R. S. Clarke (Smithsonian Institution, Washington, DC, USA), H. Plotkin (University of Western Ontario, London, Ontario, Canada)

The precocious 13-year-old Frederick Leonard burst onto the astronomical scene in 1909, when he audaciously attended the 10th anniversary meeting of the American Astronomical Society (AAS) at Yerkes Observatory. He was soon contributing frequent notes to ``Popular Astronomy" on double stars and a variety of other topics, and in 1911 founded the amateur Society for Practical Astronomy. Although he presided over its rapid growth, edited its ``Monthly Register," and dominated its administrrative structure with youthful mastery, the Society peaked early and faded into oblivion by 1917. Astronomers like F.R. Moulton and E.C. Pickering recognized his talents and provided encouragement, but he was denied membership to the AAS due to his youth. As well, his lack of rigor in observations, verbose editorializing, and hunger for the limelight gave his elders pause.

After two degrees from Chicago, he moved in 1919 to the University of California, Berkeley, completing a solid Berkeley/Lick PhD in December, 1921, with a dissertation on the spectra of visual double stars. He moved within weeks to the Southern Branch of the University (later UCLA), where he introduced an undergraduate astronomy program which successfully attracted many first-rate students (Fred Whipple being perhaps the most illustrious). Although he continued various research projects at Mt.

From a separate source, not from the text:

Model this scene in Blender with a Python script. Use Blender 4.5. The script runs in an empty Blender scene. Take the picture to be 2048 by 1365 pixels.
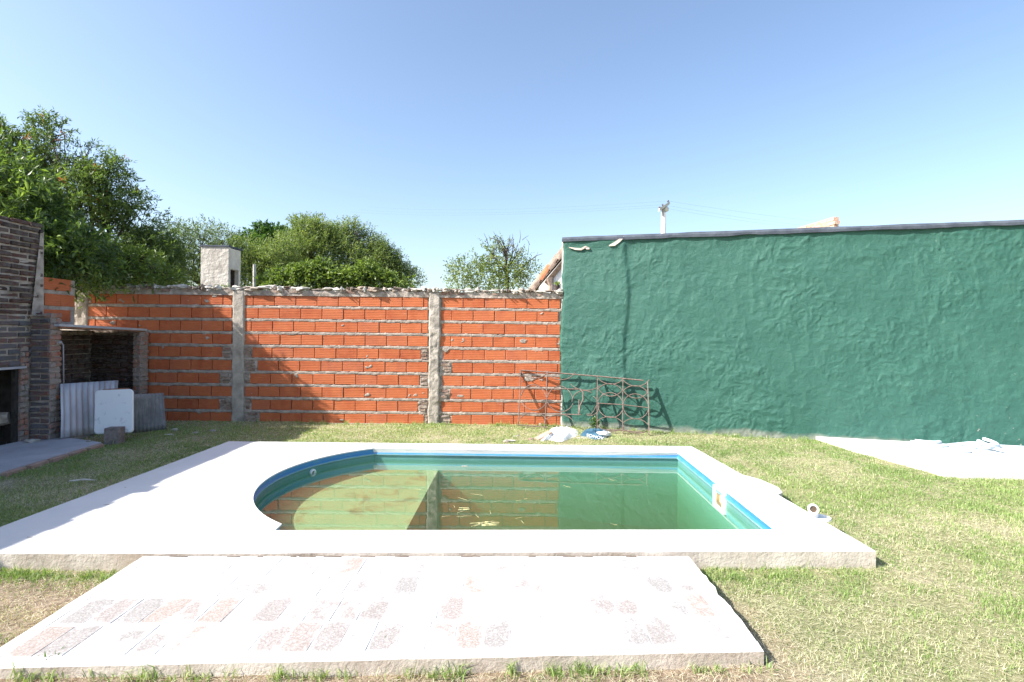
import bpy, math, random
import numpy as np
from mathutils import Vector, Matrix
from mathutils.geometry import tessellate_polygon

random.seed(7)
RS = np.random.RandomState(11)
scene = bpy.context.scene
COL = scene.collection

# ------------------------------------------------------------------ camera
H = 1.43                       # eye height above the lawn
FPX = 1060.0                   # focal length for a 2048 px wide picture
ROLL = math.radians(0.65)
cr, sr = math.cos(ROLL), math.sin(ROLL)
cam_d = bpy.data.cameras.new('camera')
cam = bpy.data.objects.new('camera', cam_d)
COL.objects.link(cam)
cam_d.sensor_width = 36.0
cam_d.lens = FPX / 2048 * 36.0
cam_d.shift_y = -17.5 / 2048
cam_d.clip_end = 500
cam_d.clip_start = 0.05
cam.matrix_world = Matrix(((cr, -sr, 0, 0), (0, 0, -1, 0), (sr, cr, 0, H), (0, 0, 0, 1)))
scene.camera = cam

# ------------------------------------------------------------------ light
SUN_AZ, SUN_EL = math.radians(21.0), math.radians(39.6)   # travel direction, from +X towards +Y
SUN_DIR = Vector((math.cos(SUN_AZ) * math.cos(SUN_EL), math.sin(SUN_AZ) * math.cos(SUN_EL), -math.sin(SUN_EL)))
world = bpy.data.worlds.new("World")
scene.world = world
world.use_nodes = True
wn = world.node_tree
bg = wn.nodes['Background']
sky = wn.nodes.new('ShaderNodeTexSky')
sky.sky_type = 'NISHITA'
sky.sun_disc = False
sky.sun_elevation = SUN_EL
sky.sun_rotation = math.atan2(-SUN_DIR.x, -SUN_DIR.y)
sky.air_density = 1.0
sky.dust_density = 2.0
sky.ozone_density = 1.5
sky.altitude = 50
wn.links.new(sky.outputs[0], bg.inputs[0])
bg.inputs[1].default_value = 0.125
sun_d = bpy.data.lights.new('sun', 'SUN')
sun_d.energy = 5.0
sun_d.angle = math.radians(0.53)
sun_d.color = (1.0, 0.95, 0.88)
sun = bpy.data.objects.new('sun', sun_d)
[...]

Wilson and later Lick, they were purely observational, with little interpretive analysis.

Perhaps sensing that the science of astronomy was beginning to pass him by, Leonard's career path veered suddenly to meteoritics by 1930. He and meteorite collector-dealer Harvey H. Nininger founded the Society for Research on Meteorites in 1933 (later, the Meteoritical Society), and Leonard became its first president and edited its journal over the next 25 years. The Meteoritical Society provided the perfect vehicle for Leonard's adolescent preoccupation with scientific society administration and journal editing to blossom into an adult near obsession.